Wird GNDint bei den EL30x1/EL30x2 bzw. EL31x1/EL31x2 nicht extern beschaltet, kann sich das Potenzial auf GNDint nach Erfordernis einstellen, es "floatet". Allerdings ist dann mit reduzierter Messgenauigkeit zu rechnen.
Beispiel 1b
Entsprechendes gilt auch, wenn der frei schwebende Punkt GNDint auf ein anderes Potential gezogen wird.
Beispiel 2a
Die gleiche EL3012 wird nun wieder mit den beiden 20 mA-Sensoren beschaltet, diesmal aber einmal in Low-Side-Messung an 5 V, einmal in High-Side-Messung an 12 V. Damit ergibt sich ein erheblicher Potenzialunterschied UCM > 10 V beider Kanäle. Wenn UCM,max = 10 V wäre, wäre dies nicht zulässig (jeweilige Gerätespezifikation beachten!)

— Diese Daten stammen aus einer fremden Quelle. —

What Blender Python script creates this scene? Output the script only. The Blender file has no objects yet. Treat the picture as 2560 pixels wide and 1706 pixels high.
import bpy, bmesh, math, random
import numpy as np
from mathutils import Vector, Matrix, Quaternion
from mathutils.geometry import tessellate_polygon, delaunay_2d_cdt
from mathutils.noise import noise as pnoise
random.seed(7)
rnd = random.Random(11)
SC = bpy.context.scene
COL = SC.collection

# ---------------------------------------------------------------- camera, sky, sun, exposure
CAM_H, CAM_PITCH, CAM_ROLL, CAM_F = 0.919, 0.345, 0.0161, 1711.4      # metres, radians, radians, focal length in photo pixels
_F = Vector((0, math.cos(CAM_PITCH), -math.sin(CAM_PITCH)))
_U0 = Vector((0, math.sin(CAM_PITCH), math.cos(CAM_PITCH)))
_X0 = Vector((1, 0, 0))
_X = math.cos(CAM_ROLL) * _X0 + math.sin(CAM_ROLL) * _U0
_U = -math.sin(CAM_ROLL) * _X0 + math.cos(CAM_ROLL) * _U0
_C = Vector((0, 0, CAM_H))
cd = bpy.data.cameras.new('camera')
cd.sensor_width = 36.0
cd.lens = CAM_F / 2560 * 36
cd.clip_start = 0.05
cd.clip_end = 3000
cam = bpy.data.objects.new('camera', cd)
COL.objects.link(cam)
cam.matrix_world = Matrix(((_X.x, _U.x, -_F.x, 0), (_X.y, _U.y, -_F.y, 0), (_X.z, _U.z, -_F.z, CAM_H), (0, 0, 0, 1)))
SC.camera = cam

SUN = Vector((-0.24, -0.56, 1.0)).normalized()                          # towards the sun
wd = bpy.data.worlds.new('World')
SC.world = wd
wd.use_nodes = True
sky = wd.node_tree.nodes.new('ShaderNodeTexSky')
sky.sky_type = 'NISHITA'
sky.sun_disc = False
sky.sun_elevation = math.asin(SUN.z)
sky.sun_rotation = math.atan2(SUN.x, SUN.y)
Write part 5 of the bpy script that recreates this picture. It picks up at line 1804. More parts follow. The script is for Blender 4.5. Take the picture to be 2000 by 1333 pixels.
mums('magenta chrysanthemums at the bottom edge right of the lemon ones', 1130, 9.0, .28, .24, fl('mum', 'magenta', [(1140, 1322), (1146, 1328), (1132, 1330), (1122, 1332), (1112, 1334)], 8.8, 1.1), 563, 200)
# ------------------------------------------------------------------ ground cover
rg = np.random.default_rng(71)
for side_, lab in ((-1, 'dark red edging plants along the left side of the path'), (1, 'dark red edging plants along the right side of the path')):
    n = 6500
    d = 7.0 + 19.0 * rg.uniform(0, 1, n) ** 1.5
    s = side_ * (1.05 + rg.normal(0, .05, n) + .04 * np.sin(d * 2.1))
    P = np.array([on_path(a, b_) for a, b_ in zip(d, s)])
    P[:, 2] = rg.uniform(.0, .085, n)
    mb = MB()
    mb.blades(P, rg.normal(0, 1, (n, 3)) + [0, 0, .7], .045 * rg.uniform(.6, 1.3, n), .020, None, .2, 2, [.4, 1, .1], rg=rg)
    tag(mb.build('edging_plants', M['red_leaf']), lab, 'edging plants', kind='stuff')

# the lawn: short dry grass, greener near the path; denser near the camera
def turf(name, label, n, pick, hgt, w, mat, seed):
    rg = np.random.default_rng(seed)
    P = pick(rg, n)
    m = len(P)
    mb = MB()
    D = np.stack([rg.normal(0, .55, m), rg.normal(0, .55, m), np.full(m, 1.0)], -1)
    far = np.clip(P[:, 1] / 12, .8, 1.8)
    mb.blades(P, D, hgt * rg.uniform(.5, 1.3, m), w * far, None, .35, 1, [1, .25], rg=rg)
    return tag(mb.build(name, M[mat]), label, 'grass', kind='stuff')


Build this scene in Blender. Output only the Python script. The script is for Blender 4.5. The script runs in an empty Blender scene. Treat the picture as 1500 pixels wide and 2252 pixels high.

Zur Abhilfe könnte GNDint in diesem Fall extern mit einem Hilfs-Potenzial von 6 V gegenüber "0 V" verbunden werden. Damit stellt sich A/GNDint ca. mittig zwischen 0,3 V bzw. 11,6 V ein.
Beispiel 2b
Bei den EL3xx4 ist GNDint intern mit dem negativen Powerkontakt verbunden. Deshalb gilt hier die Freiheit der Potenzialwahl nicht.
Es stellt sich ein CMP = 23,6 V und damit >> 10 V ein.
Zusammenfassung
Daraus ergeben sich einige konkrete Vorgaben für die externe Beschaltung von differentiellen Stromeingängen mit 20 mA-Sensoren:
- Es wird empfohlen, wenn möglich GNDint mit einem niederimpedanten, störungsfreien Potenzial zu verbinden, da die Messgenauigkeit damit erheblich verbessert wird.
Die Hinweise zum Potenzialbezug UCM sind zu beachten! - Der Potenzialbezug CMP < UCM,max muss eingehalten werden, und zwar sowohl zwischen CMP ↔ GNDint als auch CMPch(x) ↔ CMPch(y).
Kann dies nicht gewährleistet werden, sind 1-kanalige Varianten oder mehrkanalie mit galvanischer Trennung einzusetzen. - Falls die Sensorleitung mit einer Schirmung versehen ist, ist diese nicht mit der GNDint-Klemmstelle zu verbinden, sondern auf einer dafür vorgesehenen niederimpedanten Schirmstelle aufzulegen.